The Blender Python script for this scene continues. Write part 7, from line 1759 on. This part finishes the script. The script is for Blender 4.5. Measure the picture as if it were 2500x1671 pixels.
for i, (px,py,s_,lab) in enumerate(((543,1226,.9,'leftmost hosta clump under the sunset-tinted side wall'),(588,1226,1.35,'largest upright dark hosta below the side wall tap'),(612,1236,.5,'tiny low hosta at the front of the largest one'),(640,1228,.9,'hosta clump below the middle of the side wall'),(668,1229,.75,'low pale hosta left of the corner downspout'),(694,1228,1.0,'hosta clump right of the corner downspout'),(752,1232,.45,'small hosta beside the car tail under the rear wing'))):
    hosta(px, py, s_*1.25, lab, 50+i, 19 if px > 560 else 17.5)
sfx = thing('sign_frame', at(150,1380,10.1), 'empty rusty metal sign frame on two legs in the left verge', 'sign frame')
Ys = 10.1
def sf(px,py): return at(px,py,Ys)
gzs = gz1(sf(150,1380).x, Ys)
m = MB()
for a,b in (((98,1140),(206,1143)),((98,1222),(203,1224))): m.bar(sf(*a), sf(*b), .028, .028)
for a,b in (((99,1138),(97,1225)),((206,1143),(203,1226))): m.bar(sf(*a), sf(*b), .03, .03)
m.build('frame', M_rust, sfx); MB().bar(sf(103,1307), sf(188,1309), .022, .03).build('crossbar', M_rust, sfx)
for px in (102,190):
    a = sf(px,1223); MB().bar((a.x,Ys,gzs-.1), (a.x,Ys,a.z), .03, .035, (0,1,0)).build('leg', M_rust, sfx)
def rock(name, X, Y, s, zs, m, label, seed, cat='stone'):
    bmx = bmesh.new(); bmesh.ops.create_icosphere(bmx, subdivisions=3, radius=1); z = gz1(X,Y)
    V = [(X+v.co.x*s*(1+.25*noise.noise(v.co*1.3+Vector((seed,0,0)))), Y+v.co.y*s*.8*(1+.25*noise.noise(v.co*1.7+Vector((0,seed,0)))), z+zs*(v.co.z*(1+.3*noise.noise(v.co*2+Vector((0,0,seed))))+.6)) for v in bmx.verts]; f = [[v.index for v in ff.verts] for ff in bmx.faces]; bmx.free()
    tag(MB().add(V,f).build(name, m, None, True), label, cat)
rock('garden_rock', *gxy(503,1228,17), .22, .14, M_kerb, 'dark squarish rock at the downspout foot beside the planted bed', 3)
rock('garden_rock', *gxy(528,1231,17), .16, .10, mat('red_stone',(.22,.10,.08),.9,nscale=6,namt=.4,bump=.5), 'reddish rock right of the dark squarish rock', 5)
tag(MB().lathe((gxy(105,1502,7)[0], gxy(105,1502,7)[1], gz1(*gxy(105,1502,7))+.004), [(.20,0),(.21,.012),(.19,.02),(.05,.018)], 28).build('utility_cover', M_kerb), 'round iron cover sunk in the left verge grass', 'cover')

• What you need to do: Nothing in the data may differ; print all of it exactly as written.

• Exercise answer:
The Blender Python script for this scene continues. Write part 7, from line 1759 on. This part finishes the script. The script is for Blender 4.5. Measure the picture as if it were 2500x1671 pixels.
for i, (px,py,s_,lab) in enumerate(((543,1226,.9,'leftmost hosta clump under the sunset-tinted side wall'),(588,1226,1.35,'largest upright dark hosta below the side wall tap'),(612,1236,.5,'tiny low hosta at the front of the largest one'),(640,1228,.9,'hosta clump below the middle of the side wall'),(668,1229,.75,'low pale hosta left of the corner downspout'),(694,1228,1.0,'hosta clump right of the corner downspout'),(752,1232,.45,'small hosta beside the car tail under the rear wing'))):
    hosta(px, py, s_*1.25, lab, 50+i, 19 if px > 560 else 17.5)
sfx = thing('sign_frame', at(150,1380,10.1), 'empty rusty metal sign frame on two legs in the left verge', 'sign frame')
Ys = 10.1
def sf(px,py): return at(px,py,Ys)
gzs = gz1(sf(150,1380).x, Ys)
m = MB()
for a,b in (((98,1140),(206,1143)),((98,1222),(203,1224))): m.bar(sf(*a), sf(*b), .028, .028)
for a,b in (((99,1138),(97,1225)),((206,1143),(203,1226))): m.bar(sf(*a), sf(*b), .03, .03)
m.build('frame', M_rust, sfx); MB().bar(sf(103,1307), sf(188,1309), .022, .03).build('crossbar', M_rust, sfx)
for px in (102,190):
    a = sf(px,1223); MB().bar((a.x,Ys,gzs-.1), (a.x,Ys,a.z), .03, .035, (0,1,0)).build('leg', M_rust, sfx)
def rock(name, X, Y, s, zs, m, label, seed, cat='stone'):
    bmx = bmesh.new(); bmesh.ops.create_icosphere(bmx, subdivisions=3, radius=1); z = gz1(X,Y)
    V = [(X+v.co.x*s*(1+.25*noise.noise(v.co*1.3+Vector((seed,0,0)))), Y+v.co.y*s*.8*(1+.25*noise.noise(v.co*1.7+Vector((0,seed,0)))), z+zs*(v.co.z*(1+.3*noise.noise(v.co*2+Vector((0,0,seed))))+.6)) for v in bmx.verts]; f = [[v.index for v in ff.verts] for ff in bmx.faces]; bmx.free()
    tag(MB().add(V,f).build(name, m, None, True), label, cat)
rock('garden_rock', *gxy(503,1228,17), .22, .14, M_kerb, 'dark squarish rock at the downspout foot beside the planted bed', 3)
rock('garden_rock', *gxy(528,1231,17), .16, .10, mat('red_stone',(.22,.10,.08),.9,nscale=6,namt=.4,bump=.5), 'reddish rock right of the dark squarish rock', 5)
tag(MB().lathe((gxy(105,1502,7)[0], gxy(105,1502,7)[1], gz1(*gxy(105,1502,7))+.004), [(.20,0),(.21,.012),(.19,.02),(.05,.018)], 28).build('utility_cover', M_kerb), 'round iron cover sunk in the left verge grass', 'cover')